Task statement:
Return only the stretch of the material below that begins with the line containing "The Blender Python" and ends with the line containing "XS = sorted(set([round(v, 3)", exactly; both of those lines belong to it.

Exercise inputs:
═══

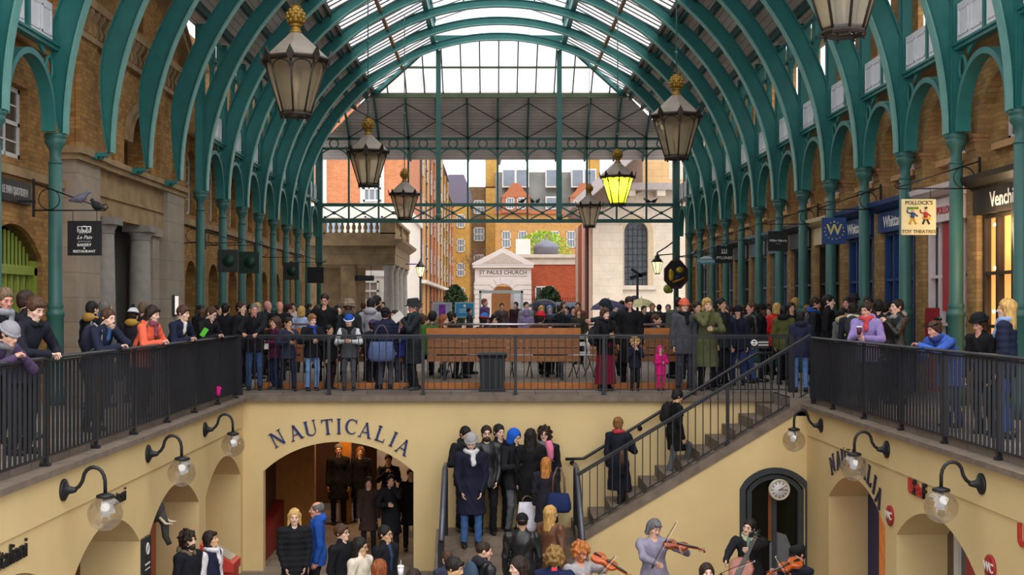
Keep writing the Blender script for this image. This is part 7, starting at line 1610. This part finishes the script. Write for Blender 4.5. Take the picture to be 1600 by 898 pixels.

═══

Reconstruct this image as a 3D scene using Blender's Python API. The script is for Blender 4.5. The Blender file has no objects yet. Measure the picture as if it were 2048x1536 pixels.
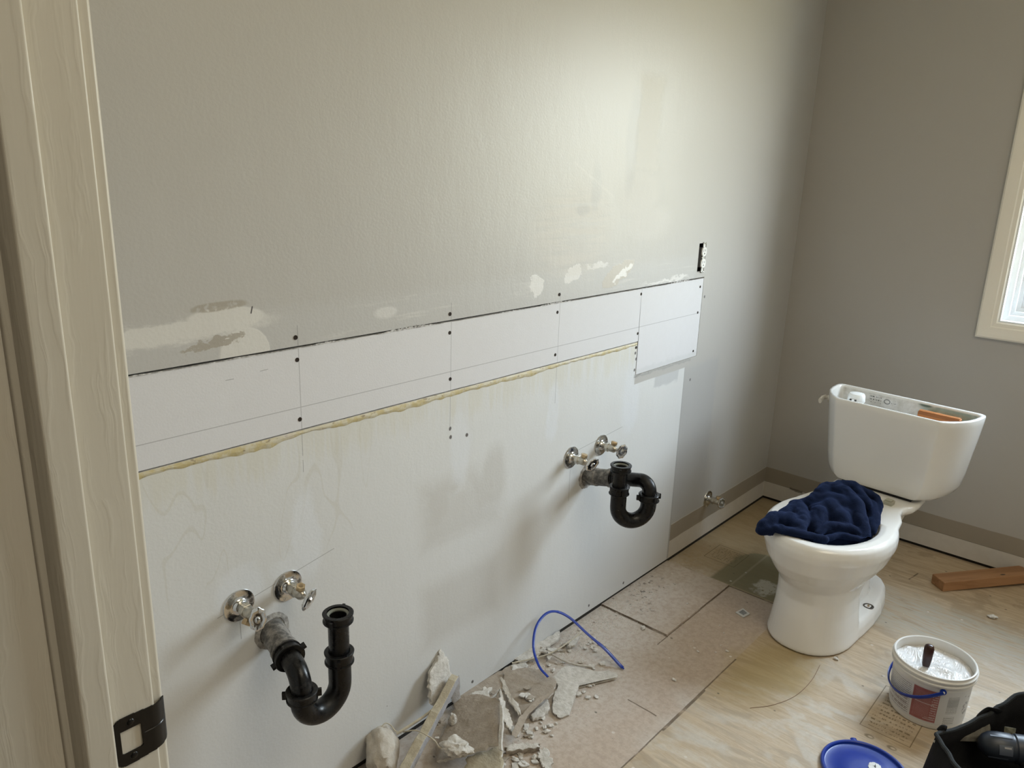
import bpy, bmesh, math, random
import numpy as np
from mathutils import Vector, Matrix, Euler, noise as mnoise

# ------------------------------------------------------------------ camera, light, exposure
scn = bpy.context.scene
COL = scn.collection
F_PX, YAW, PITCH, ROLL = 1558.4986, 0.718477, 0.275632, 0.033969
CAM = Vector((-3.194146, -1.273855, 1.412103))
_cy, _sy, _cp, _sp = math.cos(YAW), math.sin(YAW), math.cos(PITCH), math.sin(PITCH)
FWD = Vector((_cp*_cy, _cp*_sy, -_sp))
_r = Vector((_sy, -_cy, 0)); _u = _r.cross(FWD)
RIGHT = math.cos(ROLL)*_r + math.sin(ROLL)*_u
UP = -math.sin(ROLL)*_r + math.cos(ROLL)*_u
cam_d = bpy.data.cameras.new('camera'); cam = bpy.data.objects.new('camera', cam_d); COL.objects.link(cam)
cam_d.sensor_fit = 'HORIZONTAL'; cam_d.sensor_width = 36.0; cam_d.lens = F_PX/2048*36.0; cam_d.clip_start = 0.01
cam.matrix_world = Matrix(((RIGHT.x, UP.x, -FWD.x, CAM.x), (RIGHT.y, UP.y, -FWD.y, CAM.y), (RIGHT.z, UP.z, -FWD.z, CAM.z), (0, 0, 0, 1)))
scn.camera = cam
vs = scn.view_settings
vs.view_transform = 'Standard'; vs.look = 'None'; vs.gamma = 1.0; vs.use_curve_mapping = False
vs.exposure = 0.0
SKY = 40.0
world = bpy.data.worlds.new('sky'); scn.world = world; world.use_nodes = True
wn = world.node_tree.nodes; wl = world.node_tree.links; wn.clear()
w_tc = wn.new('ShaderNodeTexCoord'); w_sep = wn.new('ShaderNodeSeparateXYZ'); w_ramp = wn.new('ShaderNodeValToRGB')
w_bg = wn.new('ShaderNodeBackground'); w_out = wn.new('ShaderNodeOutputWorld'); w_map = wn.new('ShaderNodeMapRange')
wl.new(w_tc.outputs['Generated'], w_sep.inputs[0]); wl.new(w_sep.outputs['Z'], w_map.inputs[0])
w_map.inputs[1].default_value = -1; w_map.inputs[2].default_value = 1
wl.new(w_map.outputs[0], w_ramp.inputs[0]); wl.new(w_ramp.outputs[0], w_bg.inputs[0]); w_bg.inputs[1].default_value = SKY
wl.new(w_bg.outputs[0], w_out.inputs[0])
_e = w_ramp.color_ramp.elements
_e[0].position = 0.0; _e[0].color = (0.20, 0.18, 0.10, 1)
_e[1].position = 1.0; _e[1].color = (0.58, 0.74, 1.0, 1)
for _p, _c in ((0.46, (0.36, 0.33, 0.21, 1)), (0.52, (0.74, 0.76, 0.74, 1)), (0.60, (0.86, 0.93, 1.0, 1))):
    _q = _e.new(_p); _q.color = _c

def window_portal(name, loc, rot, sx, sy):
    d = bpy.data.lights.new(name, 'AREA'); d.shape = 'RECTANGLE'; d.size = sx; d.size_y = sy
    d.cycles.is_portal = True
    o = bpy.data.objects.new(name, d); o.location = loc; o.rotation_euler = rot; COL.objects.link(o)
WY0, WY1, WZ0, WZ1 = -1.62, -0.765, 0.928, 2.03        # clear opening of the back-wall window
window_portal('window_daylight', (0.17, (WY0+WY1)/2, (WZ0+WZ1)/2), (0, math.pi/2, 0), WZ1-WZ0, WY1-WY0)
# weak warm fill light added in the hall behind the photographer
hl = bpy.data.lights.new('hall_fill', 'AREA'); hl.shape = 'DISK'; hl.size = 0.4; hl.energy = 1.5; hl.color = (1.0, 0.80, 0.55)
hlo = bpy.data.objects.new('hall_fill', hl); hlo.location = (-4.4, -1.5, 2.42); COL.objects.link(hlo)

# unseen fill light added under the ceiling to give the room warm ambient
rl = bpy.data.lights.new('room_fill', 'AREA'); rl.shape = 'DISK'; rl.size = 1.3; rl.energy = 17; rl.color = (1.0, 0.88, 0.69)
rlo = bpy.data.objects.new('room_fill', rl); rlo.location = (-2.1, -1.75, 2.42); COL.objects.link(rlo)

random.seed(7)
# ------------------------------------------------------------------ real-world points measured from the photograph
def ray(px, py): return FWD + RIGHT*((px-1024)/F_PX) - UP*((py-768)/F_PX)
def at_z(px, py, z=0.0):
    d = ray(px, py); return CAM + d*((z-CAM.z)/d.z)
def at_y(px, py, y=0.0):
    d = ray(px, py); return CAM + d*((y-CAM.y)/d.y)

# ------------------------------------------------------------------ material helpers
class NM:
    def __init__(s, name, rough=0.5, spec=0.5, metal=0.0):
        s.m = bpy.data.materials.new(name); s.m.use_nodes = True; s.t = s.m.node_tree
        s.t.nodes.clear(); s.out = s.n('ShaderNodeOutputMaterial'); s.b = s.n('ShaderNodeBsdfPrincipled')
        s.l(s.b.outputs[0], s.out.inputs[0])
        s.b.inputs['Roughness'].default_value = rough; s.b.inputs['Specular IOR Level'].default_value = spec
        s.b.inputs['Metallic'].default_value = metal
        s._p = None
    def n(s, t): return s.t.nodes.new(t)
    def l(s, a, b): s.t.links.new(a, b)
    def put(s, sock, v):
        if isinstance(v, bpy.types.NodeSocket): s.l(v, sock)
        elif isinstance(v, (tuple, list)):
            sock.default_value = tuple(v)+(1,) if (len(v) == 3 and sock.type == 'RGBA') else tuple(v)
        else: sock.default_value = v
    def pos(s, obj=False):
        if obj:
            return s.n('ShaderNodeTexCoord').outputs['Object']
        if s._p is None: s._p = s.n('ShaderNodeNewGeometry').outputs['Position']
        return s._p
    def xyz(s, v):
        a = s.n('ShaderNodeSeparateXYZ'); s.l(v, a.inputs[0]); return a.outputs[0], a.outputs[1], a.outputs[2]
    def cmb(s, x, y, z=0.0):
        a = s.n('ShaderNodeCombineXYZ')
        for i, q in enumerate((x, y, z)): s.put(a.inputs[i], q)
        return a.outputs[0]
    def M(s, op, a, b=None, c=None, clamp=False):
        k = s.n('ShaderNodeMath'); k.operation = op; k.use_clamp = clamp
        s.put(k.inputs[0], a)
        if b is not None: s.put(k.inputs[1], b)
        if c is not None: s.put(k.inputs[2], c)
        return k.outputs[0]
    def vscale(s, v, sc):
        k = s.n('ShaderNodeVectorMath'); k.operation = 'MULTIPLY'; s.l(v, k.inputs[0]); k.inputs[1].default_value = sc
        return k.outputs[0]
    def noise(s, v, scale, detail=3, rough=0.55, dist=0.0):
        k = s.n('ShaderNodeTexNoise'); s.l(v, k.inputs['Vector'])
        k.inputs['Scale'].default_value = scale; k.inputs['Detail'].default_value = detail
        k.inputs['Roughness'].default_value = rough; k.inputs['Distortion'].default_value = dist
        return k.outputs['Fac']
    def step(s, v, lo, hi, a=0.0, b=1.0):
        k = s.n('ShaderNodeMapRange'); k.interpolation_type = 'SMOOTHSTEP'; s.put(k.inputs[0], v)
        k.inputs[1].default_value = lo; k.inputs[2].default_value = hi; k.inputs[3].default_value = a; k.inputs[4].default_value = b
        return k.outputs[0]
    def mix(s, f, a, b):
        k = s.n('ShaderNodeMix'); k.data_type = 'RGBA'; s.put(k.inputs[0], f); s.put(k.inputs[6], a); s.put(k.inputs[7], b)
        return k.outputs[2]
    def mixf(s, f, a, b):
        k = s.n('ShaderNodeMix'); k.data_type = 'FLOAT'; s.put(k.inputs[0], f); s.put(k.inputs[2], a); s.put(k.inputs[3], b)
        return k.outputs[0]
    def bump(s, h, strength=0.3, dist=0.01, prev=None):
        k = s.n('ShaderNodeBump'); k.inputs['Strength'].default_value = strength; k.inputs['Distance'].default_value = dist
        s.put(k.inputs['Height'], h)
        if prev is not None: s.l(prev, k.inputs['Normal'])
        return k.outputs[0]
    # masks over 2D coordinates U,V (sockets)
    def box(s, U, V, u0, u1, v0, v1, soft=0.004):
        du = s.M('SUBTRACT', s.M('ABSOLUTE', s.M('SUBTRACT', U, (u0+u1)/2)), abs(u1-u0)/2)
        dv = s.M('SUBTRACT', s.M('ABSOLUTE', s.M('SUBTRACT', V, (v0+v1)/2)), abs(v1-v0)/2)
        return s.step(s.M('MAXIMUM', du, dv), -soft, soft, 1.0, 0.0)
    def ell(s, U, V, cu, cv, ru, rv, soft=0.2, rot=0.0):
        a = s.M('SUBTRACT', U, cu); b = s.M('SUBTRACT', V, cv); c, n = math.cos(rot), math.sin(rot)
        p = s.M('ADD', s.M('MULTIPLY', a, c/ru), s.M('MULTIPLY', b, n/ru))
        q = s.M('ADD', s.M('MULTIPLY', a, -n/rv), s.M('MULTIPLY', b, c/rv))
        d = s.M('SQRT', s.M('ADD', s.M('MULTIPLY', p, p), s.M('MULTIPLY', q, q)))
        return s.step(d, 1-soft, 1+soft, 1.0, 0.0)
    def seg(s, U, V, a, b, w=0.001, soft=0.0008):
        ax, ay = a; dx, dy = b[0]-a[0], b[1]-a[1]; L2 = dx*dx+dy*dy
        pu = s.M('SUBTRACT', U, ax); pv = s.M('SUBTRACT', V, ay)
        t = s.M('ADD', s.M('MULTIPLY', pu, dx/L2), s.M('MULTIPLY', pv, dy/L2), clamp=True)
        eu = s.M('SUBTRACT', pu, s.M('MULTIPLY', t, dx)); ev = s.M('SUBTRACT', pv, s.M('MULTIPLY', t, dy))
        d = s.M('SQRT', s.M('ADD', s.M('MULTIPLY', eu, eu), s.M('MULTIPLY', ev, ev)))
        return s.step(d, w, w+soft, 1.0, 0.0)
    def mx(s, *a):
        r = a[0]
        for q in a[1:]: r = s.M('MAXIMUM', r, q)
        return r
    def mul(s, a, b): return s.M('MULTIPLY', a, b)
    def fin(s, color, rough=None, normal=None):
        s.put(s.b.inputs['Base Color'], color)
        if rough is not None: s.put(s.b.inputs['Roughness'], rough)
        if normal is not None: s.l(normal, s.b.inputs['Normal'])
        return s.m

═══

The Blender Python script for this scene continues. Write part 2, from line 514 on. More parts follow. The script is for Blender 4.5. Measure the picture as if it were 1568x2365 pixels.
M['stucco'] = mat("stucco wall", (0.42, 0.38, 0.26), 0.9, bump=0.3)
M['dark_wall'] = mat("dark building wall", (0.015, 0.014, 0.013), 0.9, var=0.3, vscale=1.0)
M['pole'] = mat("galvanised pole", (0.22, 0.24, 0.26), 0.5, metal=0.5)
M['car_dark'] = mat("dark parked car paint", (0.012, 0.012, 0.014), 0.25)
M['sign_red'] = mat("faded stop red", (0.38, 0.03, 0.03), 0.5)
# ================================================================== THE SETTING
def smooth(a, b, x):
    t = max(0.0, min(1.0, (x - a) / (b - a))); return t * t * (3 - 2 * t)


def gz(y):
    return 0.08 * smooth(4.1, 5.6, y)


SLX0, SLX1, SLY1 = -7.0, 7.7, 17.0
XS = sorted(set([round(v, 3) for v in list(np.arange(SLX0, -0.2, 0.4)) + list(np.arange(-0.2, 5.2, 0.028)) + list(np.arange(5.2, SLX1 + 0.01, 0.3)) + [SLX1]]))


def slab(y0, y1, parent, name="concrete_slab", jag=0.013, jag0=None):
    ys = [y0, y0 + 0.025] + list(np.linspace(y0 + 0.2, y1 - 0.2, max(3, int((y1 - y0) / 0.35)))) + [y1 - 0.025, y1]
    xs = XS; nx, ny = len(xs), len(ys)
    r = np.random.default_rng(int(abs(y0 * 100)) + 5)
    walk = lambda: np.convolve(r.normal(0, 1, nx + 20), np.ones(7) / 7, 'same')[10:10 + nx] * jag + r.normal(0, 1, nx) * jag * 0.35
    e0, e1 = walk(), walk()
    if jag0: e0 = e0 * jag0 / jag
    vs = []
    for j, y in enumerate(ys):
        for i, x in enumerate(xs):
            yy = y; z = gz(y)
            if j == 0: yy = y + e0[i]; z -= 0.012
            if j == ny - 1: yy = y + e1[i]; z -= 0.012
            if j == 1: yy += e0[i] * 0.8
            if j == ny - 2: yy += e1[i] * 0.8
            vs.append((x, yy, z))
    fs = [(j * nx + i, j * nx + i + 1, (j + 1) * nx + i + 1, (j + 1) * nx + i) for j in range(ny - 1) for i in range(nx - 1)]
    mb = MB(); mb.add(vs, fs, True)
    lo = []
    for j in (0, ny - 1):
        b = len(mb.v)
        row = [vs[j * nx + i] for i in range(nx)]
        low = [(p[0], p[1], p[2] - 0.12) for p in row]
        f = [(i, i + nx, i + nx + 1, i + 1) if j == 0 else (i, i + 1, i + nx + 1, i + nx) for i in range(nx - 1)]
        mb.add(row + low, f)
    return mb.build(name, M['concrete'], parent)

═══

Result below:
The Blender Python script for this scene continues. Write part 2, from line 514 on. More parts follow. The script is for Blender 4.5. Measure the picture as if it were 1568x2365 pixels.
M['stucco'] = mat("stucco wall", (0.42, 0.38, 0.26), 0.9, bump=0.3)
M['dark_wall'] = mat("dark building wall", (0.015, 0.014, 0.013), 0.9, var=0.3, vscale=1.0)
M['pole'] = mat("galvanised pole", (0.22, 0.24, 0.26), 0.5, metal=0.5)
M['car_dark'] = mat("dark parked car paint", (0.012, 0.012, 0.014), 0.25)
M['sign_red'] = mat("faded stop red", (0.38, 0.03, 0.03), 0.5)
# ================================================================== THE SETTING
def smooth(a, b, x):
    t = max(0.0, min(1.0, (x - a) / (b - a))); return t * t * (3 - 2 * t)


def gz(y):
    return 0.08 * smooth(4.1, 5.6, y)


SLX0, SLX1, SLY1 = -7.0, 7.7, 17.0
XS = sorted(set([round(v, 3) for v in list(np.arange(SLX0, -0.2, 0.4)) + list(np.arange(-0.2, 5.2, 0.028)) + list(np.arange(5.2, SLX1 + 0.01, 0.3)) + [SLX1]]))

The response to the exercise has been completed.